Here in the Northeast we had a little hurricane, Irene, this Fall. Maybe you heard about it?  Apparently all that water wreaked havoc on our trees. Our Fall foliage display is not what it could be. Many of our Maples have already dropped the majority of their leaves in a muddy brown color.  Driving to the store yesterday was the first time I saw color on the side of the road. Consequently, I have not felt like it is really fall.  Then when the temperature dropped below thirty degrees last week I was jarred out of my Indian Summer reverie.  I rely on my seasonal indicators.  It’s already early October and I wouldn’t know it except for the appearance of Halloween decorations on some of my neighbor’s houses.  Well, I guess all the apples I have been eating are some indication…

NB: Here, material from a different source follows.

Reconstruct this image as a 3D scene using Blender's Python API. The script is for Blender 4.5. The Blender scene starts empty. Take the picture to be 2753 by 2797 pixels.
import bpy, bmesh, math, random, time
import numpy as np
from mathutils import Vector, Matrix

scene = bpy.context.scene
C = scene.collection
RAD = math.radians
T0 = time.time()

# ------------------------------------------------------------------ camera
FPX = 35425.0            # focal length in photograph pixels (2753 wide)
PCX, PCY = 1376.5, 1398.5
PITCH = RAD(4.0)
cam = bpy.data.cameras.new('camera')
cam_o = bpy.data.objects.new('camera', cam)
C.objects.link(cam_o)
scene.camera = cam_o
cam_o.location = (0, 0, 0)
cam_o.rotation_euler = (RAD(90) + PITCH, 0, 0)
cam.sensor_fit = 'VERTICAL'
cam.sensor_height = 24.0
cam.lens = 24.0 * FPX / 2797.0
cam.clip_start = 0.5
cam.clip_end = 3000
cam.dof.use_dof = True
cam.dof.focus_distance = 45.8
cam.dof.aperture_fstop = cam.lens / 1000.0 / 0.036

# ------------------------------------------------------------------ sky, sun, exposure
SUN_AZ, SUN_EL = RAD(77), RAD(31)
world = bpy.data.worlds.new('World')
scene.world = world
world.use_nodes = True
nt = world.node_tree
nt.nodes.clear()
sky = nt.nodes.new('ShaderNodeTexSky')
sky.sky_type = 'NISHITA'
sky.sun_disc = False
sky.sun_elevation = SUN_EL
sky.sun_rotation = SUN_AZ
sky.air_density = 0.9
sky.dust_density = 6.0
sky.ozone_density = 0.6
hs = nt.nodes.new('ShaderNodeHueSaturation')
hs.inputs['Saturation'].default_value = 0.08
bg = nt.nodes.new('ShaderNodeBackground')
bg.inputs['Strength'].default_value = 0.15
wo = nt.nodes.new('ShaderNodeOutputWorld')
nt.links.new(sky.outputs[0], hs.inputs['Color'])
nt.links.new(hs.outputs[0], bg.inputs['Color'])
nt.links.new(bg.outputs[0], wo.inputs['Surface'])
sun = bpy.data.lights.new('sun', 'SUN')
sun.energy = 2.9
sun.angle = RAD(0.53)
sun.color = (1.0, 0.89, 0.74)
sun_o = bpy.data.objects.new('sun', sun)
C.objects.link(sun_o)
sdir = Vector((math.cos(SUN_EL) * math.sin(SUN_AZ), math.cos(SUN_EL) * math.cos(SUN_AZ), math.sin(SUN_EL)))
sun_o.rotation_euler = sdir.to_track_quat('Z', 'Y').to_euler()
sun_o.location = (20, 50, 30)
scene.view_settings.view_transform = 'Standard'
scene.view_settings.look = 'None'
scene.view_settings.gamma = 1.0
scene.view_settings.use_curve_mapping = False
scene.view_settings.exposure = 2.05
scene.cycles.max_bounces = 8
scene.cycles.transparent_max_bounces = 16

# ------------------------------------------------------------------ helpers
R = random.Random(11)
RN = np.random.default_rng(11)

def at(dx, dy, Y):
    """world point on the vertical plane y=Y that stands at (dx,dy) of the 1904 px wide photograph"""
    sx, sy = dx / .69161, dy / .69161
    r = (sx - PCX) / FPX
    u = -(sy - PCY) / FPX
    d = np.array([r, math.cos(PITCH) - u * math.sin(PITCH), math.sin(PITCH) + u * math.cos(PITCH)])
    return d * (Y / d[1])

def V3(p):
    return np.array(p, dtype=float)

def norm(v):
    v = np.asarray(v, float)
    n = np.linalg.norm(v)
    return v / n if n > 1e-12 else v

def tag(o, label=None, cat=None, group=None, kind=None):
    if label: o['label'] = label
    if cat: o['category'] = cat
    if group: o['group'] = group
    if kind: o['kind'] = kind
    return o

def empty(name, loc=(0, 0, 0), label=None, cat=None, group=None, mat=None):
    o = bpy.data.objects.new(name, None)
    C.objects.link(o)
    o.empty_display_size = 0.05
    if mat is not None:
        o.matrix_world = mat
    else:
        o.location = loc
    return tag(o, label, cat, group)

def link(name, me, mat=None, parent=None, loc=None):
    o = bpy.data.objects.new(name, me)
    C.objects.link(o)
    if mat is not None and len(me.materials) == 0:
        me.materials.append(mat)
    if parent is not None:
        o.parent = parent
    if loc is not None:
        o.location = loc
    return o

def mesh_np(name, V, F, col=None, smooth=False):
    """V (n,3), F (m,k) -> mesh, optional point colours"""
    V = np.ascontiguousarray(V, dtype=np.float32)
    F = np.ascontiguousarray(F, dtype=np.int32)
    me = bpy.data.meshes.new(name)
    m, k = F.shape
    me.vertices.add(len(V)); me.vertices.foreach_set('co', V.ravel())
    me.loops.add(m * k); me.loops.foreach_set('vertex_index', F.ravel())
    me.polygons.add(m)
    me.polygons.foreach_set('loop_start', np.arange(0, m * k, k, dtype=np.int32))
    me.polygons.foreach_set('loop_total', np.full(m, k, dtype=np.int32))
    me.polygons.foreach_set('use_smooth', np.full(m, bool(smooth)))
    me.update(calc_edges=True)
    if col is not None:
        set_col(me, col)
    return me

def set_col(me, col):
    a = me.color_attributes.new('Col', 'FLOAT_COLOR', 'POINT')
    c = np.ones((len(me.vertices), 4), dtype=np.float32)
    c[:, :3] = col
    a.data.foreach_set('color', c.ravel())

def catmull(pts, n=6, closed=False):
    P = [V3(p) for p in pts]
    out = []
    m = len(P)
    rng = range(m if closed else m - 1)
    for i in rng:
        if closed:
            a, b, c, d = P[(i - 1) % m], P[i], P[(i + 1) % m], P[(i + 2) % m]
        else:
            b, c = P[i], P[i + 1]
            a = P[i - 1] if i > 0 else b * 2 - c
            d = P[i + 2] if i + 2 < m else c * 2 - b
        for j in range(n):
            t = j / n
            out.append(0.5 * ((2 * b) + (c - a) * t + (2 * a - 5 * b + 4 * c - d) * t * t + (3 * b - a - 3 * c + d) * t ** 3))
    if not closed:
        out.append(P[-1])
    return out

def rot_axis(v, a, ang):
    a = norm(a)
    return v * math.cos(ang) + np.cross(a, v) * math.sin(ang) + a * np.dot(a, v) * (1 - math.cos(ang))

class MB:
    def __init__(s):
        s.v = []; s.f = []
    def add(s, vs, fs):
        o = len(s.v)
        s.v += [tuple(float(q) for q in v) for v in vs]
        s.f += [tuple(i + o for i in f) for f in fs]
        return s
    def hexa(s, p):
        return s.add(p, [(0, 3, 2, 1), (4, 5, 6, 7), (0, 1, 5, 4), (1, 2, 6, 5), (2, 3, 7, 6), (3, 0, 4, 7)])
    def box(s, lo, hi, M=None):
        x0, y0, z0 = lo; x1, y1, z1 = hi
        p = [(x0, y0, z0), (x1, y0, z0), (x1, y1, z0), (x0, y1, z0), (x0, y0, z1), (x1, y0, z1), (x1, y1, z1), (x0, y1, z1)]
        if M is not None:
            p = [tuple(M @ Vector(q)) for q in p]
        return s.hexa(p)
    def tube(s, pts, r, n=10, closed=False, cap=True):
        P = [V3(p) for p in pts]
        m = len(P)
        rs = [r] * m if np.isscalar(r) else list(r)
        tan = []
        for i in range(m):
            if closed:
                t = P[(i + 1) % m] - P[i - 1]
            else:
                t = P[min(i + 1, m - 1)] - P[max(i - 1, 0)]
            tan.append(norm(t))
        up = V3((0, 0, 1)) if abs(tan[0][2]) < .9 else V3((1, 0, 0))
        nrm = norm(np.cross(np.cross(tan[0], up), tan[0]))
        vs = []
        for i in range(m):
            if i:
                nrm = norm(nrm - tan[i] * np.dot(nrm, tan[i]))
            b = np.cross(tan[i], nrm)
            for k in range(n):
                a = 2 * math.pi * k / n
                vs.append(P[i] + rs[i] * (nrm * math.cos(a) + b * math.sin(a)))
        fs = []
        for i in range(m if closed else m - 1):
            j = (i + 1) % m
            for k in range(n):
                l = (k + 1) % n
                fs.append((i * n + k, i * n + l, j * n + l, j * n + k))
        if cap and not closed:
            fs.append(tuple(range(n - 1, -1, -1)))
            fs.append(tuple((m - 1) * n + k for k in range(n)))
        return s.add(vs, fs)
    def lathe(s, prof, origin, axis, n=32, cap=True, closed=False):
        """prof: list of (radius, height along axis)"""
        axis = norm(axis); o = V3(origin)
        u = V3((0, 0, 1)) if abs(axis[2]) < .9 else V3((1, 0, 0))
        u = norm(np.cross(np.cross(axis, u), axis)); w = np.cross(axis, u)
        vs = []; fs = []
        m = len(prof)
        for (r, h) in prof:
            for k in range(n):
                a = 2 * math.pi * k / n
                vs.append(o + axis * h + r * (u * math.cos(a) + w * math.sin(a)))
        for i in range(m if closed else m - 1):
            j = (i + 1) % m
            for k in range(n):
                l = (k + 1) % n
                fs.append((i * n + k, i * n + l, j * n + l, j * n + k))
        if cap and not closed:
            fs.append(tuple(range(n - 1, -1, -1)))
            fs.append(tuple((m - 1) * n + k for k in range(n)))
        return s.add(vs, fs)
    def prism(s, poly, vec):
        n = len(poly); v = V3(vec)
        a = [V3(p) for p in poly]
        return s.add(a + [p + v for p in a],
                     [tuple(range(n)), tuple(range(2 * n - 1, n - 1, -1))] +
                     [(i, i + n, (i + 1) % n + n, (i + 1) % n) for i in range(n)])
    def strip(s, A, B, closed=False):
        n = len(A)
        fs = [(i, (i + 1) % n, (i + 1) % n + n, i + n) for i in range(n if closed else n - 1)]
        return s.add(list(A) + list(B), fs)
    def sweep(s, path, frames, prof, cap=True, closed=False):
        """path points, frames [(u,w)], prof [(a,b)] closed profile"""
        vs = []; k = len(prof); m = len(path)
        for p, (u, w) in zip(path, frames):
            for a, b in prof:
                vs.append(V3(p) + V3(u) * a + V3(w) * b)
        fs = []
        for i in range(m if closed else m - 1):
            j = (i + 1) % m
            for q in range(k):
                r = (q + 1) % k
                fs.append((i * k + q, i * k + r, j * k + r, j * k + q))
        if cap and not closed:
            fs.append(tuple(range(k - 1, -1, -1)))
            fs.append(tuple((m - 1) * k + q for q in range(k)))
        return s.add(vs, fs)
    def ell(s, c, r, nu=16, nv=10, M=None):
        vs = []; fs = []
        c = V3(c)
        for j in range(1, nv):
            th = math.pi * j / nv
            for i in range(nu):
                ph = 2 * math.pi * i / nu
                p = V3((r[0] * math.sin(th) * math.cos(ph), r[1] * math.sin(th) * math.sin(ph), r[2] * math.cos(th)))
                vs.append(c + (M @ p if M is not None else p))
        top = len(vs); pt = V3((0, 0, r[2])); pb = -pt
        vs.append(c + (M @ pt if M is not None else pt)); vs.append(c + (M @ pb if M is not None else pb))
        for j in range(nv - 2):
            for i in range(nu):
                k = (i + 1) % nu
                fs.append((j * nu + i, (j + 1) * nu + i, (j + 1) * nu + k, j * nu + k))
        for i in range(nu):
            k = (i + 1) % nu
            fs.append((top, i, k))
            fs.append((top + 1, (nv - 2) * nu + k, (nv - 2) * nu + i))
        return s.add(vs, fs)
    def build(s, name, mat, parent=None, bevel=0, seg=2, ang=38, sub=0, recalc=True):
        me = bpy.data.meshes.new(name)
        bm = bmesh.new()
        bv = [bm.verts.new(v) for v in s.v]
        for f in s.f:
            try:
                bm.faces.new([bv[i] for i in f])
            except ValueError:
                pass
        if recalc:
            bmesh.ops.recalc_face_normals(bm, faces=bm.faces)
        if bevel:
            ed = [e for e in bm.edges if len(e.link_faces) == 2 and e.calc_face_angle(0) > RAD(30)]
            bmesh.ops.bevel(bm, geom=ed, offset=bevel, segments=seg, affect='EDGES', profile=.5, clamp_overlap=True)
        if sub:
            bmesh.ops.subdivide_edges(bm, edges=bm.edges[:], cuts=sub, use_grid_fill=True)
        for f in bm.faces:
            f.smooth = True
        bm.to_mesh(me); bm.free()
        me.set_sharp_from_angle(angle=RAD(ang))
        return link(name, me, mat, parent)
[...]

Thirteen chicks have turned into a dozen pullets.  We are proud to have lost only one along the way.  Mother Hen has abdicated all responsibility for them.  After just a couple of nervous days they have found their footing and are now roaming the property fearlessly.  We wait to see how many present as roosters.   Likely there will be some Coq au Vin this winter.  Raleigh keeps an eye on them, as do the older flock members.  Young and old are now integrated and there is some semblance of order on the farm.

Raleigh

Change is afoot. If you’ve been in the store any time in the last year or two you have noticed all the boxes cluttering the store.  Rabelais’ collection of Antiquarian Books has increased at a pace that has outgrown our current space. So in the New Year Rabelais will be moving to a larger space.  We are so excited about our new location. It has been all we can do to keep it a secret this long.  Rabelais’ new home will be a loft in the North Dam Mills in Biddeford.  Our new digs will accompany a slight change in the ways of Rabelais.  The focus of the business will shift predominantly to rare books,  imports, and really special American releases.  We’ll finally have enough shelf space for most of our books, and we will be building a test kitchen in which to cook from the tens of thousands of recipes in our collection.  As soon as we have made some progress on the new space, pictures will go up on the blog/website.  Fear not! We will be at 86 Middle Street through the holidays and a bit beyond, so we hope to be your source for holiday gifts again this year.

Samantha

naturalist at the table

Strange Food, Old Books. Our friend Andrew Zimmern remains the king of weird food, and his show Bizarre Food has brought oddball ingredients and strange techniques into American living rooms, if not its kitchens. But before Andrew, and even before Calvin Schwabe, author of Unmentionable Cuisine, there was E.G. Boulenger, Director of the London Zoological Society’s Aquarium. In 1927 he published  A Naturalist at the Dinner Table. The book encouraged acquiring only the best ingredients for fine dining, and emphasized the adventure involved in pursuing these ingredients. Four of the book’s eight chapters are given over to fare of the sea, and the final chapter devotes itself to what we might today call “bizarre food”: insects, baby mice, bats, salamanders and more.  We currently have a review copy, with a signed letter from the author excusing himself from an evening’s engagement because of, what else, a bit of stomach trouble.